__Extracted records__.
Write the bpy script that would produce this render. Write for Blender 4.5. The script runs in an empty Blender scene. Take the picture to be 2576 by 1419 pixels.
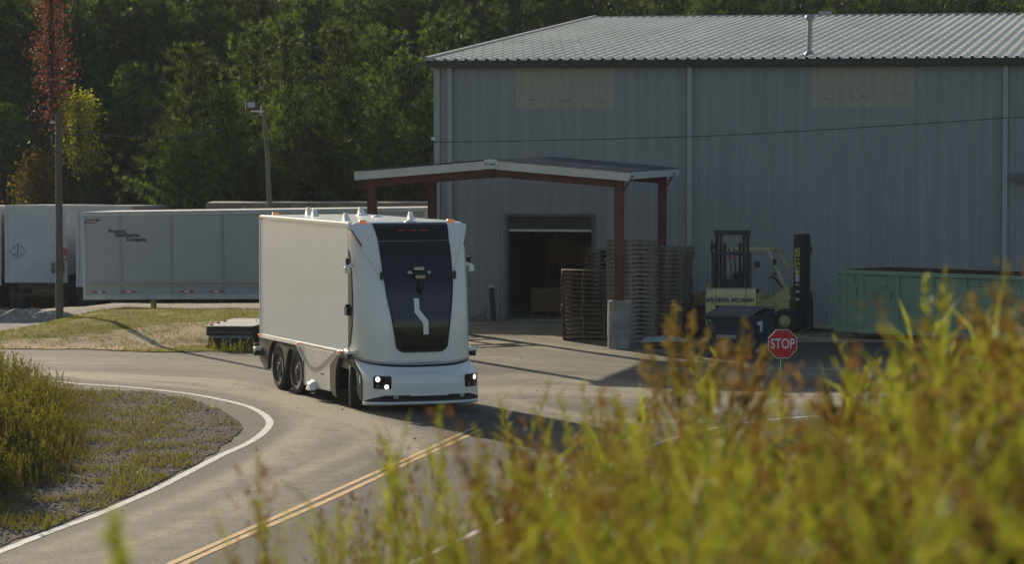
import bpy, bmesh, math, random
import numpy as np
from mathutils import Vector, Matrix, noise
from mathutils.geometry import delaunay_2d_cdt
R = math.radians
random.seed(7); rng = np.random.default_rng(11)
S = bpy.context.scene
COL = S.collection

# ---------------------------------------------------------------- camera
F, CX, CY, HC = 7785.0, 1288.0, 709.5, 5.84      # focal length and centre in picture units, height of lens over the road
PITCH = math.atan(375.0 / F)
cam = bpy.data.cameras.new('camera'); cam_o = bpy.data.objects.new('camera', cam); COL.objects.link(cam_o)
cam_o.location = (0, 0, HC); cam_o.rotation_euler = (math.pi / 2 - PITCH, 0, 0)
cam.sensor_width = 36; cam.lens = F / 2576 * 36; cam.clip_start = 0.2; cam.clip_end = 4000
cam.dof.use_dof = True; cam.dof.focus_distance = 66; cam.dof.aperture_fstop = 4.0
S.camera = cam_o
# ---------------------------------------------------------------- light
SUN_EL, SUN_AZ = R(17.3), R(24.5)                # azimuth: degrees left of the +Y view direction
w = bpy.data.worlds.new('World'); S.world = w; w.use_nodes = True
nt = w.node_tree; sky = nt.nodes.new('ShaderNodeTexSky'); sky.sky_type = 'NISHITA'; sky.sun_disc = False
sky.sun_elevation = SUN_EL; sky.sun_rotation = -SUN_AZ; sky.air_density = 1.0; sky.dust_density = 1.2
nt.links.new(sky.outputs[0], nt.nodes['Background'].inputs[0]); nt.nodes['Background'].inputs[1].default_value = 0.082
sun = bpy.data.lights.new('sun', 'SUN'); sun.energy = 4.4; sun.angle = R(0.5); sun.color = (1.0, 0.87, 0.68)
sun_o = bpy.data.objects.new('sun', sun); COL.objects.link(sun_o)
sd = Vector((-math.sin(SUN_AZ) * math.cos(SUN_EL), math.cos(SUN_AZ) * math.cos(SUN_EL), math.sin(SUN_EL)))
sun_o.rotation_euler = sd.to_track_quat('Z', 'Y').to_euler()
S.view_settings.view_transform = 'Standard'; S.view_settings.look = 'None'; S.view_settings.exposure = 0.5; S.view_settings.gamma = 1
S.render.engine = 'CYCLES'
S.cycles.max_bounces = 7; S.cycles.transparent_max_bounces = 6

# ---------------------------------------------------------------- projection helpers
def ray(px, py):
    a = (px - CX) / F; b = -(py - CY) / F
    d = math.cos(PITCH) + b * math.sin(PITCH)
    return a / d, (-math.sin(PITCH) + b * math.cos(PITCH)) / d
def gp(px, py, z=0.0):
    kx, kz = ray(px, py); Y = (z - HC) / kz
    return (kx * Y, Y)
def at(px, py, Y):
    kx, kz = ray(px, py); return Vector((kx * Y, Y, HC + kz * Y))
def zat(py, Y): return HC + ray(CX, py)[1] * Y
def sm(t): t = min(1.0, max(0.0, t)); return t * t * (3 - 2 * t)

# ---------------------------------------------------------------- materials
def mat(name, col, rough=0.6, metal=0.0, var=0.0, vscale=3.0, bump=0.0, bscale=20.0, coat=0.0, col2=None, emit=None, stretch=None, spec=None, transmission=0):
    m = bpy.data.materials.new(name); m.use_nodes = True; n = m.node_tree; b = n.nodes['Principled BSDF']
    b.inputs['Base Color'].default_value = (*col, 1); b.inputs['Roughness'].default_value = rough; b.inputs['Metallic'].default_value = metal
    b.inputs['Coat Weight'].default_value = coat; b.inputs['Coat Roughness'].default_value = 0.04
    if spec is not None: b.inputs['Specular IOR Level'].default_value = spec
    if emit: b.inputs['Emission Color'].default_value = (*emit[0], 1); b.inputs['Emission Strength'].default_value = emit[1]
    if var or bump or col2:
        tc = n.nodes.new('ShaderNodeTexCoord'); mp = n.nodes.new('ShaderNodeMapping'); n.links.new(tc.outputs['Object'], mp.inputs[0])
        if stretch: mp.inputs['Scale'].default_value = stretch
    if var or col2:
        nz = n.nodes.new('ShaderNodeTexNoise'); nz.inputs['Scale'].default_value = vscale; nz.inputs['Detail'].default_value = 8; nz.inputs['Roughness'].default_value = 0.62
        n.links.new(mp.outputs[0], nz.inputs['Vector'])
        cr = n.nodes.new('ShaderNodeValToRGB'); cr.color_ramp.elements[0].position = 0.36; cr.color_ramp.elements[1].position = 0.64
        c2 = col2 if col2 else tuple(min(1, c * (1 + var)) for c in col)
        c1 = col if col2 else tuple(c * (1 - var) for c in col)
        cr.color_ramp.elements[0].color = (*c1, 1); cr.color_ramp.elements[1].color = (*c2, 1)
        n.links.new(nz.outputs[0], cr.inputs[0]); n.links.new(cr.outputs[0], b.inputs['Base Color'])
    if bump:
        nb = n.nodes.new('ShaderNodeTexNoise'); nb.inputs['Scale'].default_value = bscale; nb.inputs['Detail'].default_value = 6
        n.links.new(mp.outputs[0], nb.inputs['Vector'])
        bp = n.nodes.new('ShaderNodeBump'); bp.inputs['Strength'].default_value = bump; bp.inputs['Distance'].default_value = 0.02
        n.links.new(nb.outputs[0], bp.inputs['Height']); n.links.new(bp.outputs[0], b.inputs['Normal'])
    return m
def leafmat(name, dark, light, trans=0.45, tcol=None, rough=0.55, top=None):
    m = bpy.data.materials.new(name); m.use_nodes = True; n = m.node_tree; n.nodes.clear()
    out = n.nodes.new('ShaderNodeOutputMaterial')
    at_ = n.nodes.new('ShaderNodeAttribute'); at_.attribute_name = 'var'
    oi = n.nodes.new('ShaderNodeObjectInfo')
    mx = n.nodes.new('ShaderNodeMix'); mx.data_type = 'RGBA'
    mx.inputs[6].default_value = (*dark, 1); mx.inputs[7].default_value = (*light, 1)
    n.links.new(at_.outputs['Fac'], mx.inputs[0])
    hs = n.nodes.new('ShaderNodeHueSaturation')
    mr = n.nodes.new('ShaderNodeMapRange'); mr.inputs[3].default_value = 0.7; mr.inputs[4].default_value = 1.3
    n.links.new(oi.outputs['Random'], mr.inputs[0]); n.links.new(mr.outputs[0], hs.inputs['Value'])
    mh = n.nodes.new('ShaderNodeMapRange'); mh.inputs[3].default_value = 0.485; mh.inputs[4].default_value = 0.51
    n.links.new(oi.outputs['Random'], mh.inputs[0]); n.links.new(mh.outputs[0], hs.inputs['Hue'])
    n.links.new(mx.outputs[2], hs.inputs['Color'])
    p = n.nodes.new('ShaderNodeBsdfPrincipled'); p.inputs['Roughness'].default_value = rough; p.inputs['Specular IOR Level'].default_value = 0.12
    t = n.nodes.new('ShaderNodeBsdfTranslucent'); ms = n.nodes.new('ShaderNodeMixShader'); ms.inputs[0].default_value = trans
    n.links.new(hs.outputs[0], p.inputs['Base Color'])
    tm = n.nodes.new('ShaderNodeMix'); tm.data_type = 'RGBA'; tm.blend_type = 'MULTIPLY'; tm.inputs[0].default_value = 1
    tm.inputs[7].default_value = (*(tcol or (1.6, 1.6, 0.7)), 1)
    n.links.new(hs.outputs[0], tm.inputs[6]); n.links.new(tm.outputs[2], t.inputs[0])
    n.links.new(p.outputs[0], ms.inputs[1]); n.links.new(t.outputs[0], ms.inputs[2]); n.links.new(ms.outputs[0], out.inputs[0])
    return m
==
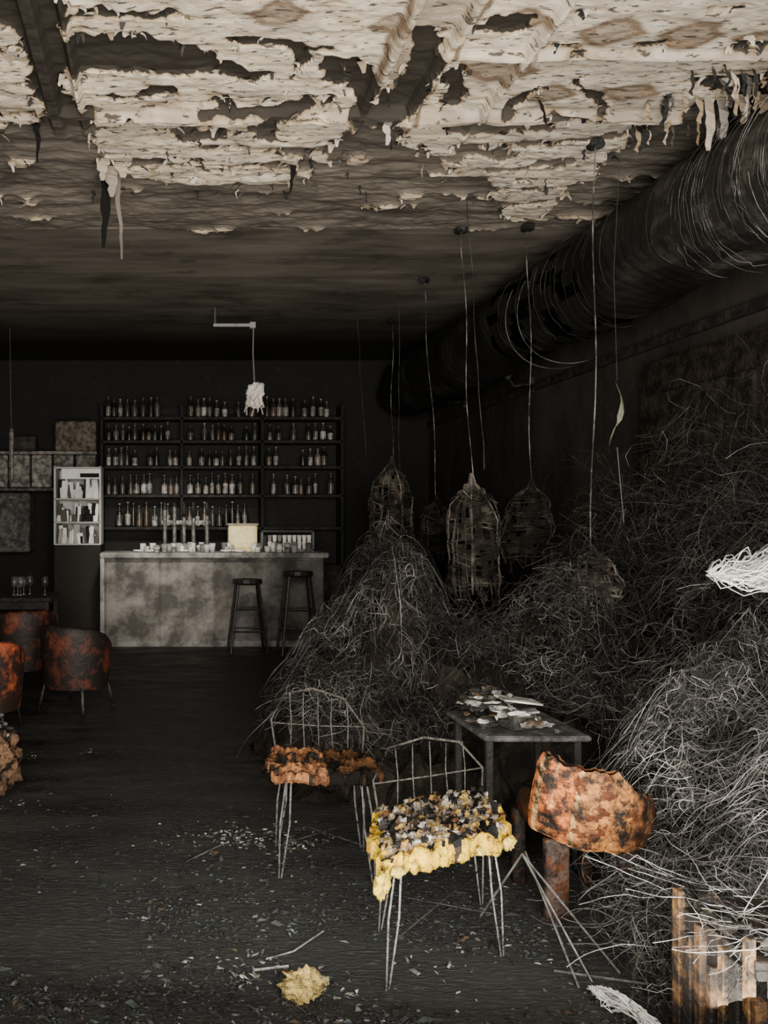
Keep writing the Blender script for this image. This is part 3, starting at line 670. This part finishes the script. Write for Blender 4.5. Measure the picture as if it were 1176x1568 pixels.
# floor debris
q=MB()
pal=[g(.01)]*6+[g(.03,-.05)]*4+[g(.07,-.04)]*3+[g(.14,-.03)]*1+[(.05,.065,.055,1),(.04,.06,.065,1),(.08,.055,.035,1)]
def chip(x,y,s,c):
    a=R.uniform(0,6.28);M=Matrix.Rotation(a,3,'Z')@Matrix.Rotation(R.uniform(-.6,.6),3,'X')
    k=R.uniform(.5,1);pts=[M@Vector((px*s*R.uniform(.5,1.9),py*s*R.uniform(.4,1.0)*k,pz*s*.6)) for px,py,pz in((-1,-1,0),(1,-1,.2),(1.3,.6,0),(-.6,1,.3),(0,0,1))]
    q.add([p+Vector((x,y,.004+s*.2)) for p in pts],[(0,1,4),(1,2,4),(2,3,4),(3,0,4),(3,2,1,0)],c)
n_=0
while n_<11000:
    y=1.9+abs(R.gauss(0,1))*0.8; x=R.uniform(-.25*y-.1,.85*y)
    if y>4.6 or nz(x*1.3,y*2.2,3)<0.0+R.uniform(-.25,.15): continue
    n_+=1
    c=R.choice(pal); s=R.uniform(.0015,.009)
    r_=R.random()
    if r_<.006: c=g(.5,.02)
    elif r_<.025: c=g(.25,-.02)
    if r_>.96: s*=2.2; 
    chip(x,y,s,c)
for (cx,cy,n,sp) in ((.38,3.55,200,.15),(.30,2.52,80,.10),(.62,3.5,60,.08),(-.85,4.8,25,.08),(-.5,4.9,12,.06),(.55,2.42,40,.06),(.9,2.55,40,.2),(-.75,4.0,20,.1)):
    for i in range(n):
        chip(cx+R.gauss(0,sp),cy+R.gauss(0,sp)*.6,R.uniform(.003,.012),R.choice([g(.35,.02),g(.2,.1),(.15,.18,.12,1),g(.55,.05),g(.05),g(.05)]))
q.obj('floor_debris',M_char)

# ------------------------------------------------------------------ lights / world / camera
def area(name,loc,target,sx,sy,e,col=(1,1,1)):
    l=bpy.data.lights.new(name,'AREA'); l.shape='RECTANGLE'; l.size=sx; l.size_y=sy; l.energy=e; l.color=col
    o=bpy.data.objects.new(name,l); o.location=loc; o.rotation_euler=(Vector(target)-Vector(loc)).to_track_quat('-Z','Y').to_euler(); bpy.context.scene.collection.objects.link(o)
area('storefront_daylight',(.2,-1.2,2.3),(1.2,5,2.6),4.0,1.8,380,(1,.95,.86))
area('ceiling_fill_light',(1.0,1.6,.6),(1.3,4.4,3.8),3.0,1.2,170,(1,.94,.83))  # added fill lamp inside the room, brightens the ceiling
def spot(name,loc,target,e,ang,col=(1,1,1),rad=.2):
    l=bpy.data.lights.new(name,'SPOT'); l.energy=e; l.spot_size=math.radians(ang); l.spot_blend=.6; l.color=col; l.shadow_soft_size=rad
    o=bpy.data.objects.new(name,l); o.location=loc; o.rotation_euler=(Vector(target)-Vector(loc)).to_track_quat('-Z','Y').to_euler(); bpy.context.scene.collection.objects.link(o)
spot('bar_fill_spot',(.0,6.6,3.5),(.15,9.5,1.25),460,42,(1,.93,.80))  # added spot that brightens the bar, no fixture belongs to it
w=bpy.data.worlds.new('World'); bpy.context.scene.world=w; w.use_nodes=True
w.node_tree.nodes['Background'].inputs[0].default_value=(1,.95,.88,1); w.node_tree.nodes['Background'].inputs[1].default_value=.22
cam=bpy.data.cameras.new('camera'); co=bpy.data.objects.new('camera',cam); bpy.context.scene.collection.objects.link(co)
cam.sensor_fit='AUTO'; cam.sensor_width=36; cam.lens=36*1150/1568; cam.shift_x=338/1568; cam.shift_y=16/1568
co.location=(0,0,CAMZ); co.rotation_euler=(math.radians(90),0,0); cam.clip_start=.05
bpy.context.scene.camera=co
==
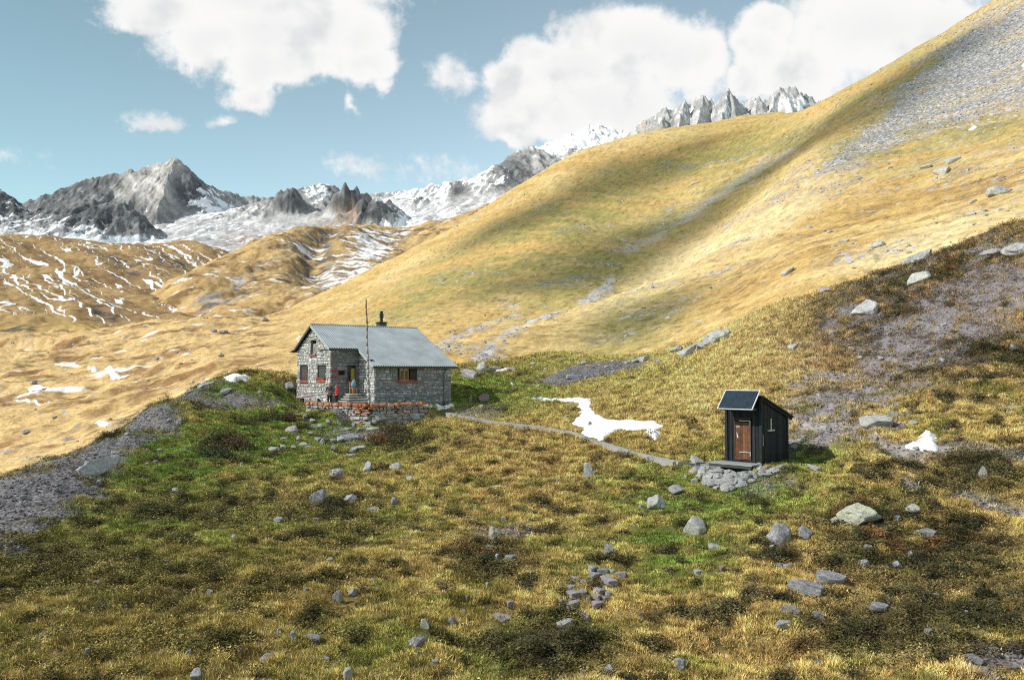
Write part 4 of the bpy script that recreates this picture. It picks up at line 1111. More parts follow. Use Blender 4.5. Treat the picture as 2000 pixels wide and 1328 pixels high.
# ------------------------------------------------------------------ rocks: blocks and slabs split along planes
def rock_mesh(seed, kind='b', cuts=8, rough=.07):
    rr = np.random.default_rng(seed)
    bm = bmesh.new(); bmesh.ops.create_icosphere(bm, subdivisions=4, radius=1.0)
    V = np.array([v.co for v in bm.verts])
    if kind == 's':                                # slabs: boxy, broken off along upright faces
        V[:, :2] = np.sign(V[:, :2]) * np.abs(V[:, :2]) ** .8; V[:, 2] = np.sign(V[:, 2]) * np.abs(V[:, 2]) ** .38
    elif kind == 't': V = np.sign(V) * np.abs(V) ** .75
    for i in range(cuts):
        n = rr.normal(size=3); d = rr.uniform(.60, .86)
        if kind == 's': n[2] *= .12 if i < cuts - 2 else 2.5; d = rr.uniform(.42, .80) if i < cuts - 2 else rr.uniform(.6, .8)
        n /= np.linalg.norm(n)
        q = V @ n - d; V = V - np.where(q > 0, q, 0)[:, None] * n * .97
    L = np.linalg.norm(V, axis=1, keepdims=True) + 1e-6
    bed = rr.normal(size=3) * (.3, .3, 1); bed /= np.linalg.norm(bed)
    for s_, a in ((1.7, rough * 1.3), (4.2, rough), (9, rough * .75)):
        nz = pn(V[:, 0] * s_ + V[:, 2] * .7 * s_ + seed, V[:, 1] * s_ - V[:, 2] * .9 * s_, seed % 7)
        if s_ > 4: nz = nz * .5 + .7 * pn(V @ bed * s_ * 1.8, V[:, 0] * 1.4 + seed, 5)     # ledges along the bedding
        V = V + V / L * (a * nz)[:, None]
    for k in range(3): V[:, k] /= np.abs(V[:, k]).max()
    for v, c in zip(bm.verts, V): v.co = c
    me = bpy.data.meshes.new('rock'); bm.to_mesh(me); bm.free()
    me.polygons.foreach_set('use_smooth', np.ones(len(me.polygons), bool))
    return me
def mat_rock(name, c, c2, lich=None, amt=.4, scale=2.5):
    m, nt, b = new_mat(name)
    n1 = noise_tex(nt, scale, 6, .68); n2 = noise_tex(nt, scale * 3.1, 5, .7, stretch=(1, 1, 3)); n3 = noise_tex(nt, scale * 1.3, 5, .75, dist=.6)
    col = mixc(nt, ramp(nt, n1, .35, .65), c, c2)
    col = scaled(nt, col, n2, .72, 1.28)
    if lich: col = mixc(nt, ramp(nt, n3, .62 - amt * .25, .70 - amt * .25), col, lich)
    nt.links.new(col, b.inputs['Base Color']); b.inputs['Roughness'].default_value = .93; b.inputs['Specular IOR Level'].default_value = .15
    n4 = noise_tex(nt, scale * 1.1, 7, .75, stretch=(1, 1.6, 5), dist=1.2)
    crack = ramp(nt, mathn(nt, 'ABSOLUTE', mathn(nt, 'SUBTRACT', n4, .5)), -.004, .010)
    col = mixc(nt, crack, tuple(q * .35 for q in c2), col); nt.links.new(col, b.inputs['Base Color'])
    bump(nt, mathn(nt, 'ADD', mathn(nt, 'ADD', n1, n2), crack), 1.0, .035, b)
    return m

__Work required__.
Give back exactly the lines from the one containing "Write the bpy" to the one containing "COL = S.collection", both included, and no pictures.

__Completed task__.
Write the bpy script that would produce this render. Write for Blender 4.5. The script runs in an empty Blender scene. Take the picture to be 2576 by 1419 pixels.
import bpy, bmesh, math, random
import numpy as np
from mathutils import Vector, Matrix, noise
from mathutils.geometry import delaunay_2d_cdt
R = math.radians
random.seed(7); rng = np.random.default_rng(11)
S = bpy.context.scene
COL = S.collection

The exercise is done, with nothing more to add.